Of the twenty parliamentary seats across the UK that have seen the biggest increases in child poverty since 2014/15, six are in the North East.

These include Middlesbrough (a 16.7% point increase since 2014/15 – the second highest in the country), Gateshead (12.4%), Redcar (12.2%), Sedgefield (12.2%, Darlington (11.4%) and Middlesbrough South and East Cleveland (11.3%).

Of the North East’s 29 Westminster constituencies, 21 have more than one in three children living below the poverty line – with the very highest rates being in Middlesbrough (49%), Newcastle Central (43%), South Shields (40%), Gateshead (39%) and Redcar (38%).

Almost seven in 10 children living in poverty in the region are from working households, and almost half of all children living in lone parent families in the North East are in poverty.

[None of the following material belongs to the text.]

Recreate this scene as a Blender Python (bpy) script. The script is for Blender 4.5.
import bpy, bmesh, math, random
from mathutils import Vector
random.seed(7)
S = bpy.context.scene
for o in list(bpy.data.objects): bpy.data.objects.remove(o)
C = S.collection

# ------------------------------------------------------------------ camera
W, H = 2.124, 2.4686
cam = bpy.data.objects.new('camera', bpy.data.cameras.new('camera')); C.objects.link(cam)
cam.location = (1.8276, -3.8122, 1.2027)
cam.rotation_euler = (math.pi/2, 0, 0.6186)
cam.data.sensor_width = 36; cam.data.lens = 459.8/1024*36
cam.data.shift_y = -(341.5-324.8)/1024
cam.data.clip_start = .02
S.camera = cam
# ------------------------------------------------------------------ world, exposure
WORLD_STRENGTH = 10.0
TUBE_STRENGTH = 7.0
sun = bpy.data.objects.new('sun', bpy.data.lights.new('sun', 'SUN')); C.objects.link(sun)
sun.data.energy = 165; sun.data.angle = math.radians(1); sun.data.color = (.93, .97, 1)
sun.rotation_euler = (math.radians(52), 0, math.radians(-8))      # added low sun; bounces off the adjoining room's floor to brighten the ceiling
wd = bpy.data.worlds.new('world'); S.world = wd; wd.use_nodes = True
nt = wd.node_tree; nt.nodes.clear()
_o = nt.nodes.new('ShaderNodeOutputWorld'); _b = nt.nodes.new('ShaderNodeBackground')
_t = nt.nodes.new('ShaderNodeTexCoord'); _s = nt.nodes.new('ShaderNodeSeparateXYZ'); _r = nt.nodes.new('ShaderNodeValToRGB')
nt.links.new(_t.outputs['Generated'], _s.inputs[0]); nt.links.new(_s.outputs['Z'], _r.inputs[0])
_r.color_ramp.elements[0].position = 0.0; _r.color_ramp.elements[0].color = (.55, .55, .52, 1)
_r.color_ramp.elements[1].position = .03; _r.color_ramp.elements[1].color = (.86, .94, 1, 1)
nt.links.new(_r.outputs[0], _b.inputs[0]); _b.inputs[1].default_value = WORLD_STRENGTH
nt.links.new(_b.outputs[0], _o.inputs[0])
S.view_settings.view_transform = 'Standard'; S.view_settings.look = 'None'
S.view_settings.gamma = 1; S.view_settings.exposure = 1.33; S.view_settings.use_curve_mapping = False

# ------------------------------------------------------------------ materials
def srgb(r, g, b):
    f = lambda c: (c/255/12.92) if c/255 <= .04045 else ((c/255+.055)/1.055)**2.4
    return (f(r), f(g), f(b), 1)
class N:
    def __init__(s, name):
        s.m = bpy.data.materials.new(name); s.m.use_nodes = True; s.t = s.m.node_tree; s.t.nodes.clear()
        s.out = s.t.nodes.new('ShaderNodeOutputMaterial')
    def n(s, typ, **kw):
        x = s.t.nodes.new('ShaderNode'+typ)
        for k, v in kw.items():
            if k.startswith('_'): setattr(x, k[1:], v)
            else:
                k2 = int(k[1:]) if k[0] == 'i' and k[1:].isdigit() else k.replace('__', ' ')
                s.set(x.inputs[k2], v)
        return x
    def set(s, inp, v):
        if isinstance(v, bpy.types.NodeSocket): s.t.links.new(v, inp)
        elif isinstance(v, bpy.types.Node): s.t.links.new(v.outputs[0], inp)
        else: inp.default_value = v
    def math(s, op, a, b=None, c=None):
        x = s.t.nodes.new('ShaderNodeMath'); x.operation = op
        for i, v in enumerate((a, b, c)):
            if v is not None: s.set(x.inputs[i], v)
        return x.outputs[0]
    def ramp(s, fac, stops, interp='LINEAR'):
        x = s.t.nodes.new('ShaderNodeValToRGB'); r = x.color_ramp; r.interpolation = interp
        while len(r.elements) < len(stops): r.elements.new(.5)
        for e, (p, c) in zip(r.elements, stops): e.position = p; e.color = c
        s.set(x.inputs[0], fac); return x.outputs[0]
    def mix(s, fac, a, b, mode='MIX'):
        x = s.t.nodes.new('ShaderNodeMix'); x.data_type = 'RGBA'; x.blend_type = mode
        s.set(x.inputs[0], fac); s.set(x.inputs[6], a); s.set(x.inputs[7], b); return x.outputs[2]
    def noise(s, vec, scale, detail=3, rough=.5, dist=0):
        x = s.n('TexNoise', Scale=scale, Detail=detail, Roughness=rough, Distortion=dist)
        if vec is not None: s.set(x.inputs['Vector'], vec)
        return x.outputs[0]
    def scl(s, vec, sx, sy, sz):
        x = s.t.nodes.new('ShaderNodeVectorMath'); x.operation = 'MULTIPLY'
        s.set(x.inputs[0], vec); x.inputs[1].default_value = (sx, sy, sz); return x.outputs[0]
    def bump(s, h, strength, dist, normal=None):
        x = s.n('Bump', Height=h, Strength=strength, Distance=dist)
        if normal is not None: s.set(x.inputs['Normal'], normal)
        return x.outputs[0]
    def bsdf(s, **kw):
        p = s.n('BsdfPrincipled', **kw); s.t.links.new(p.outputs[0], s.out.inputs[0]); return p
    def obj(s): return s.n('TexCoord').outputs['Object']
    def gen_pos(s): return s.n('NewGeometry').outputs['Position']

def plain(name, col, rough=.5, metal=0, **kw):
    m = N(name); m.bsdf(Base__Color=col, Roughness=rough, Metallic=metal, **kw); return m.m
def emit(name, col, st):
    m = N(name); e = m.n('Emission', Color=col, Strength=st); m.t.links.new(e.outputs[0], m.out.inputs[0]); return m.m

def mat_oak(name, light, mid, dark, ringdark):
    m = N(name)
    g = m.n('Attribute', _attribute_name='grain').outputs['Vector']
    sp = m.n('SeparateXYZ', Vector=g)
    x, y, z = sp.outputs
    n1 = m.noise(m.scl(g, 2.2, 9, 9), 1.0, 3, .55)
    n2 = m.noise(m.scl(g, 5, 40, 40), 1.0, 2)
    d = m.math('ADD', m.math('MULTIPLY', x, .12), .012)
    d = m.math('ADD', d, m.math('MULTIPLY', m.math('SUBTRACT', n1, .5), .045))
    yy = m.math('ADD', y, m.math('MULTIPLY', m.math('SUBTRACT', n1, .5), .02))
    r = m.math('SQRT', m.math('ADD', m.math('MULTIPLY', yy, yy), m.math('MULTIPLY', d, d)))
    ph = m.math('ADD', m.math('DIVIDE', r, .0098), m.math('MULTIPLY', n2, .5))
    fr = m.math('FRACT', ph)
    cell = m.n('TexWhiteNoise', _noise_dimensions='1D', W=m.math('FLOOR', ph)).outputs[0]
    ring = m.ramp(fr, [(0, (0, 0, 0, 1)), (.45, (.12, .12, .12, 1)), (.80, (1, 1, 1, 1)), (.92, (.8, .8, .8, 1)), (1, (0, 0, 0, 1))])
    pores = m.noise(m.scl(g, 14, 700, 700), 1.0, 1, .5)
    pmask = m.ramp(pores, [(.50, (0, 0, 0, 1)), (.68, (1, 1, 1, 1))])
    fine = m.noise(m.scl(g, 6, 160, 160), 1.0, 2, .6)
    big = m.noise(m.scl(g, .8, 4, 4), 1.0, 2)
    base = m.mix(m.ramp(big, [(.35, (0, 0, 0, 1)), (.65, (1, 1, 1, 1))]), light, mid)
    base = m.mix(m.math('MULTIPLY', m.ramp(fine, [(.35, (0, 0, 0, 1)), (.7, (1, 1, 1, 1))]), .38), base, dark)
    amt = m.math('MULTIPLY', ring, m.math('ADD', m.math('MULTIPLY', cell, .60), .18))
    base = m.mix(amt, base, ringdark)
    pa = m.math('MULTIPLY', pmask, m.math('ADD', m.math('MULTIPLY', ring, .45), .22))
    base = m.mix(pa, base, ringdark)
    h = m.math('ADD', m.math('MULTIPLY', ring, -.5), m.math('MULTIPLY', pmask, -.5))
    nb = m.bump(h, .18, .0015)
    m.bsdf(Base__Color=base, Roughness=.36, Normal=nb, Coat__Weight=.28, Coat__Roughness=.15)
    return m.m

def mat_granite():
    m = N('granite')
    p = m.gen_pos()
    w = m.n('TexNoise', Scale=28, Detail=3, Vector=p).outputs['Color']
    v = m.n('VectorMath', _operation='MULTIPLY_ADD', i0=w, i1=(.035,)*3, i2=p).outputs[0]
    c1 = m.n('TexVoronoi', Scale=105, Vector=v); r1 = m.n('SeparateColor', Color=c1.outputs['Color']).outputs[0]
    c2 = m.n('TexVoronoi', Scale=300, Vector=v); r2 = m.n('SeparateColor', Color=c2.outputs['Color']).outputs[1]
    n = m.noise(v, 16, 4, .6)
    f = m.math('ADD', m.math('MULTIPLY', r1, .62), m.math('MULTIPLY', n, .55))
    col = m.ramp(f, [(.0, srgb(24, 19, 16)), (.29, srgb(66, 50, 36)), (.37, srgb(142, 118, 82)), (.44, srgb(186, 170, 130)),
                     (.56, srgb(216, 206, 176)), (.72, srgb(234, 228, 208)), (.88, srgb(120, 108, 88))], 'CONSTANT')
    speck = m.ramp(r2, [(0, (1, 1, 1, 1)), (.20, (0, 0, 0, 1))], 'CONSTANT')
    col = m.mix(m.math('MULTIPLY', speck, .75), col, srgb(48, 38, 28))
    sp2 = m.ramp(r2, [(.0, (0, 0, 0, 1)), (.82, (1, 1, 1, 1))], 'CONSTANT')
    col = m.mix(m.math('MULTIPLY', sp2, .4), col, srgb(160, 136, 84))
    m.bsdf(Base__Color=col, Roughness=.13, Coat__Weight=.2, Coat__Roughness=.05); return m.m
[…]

Nearly 40% of children with a disability in the region are living below the poverty line.

Whilst Census data indicates the North East remains the least ethnically diverse part of England, almost two thirds of children from Black or minoritised ethnic communities in the region are estimated to be in poverty – the highest rate anywhere in the UK.

The figures are for the year ending March 2022, and therefore do not cover the period during which the cost of living crisis and soaring inflation for household essentials really took hold.

Chair of the North East Child Poverty Commission, Anna Turley, said: ‘It’s simply unacceptable that tens of thousands more children have been pulled into poverty across our region since 2015 – and these new figures don’t even account for the hardship being felt today by growing numbers of North East families as a result of the cost of living crisis, which is hitting those already on low incomes the very hardest.

‘The findings of this report are all the more shocking, because we know that poverty is not an unsolvable problem – including for children here in the North East, which should be the best place to grow up and raise a family.

‘In what remains one of the wealthiest countries in the world, it is absolutely within our gift to fix this and doing so should be the aim of any government. But this has to start with political determination, a joined-up plan which recognises the scale of the challenge we face, and the right long-term investment in children and families.’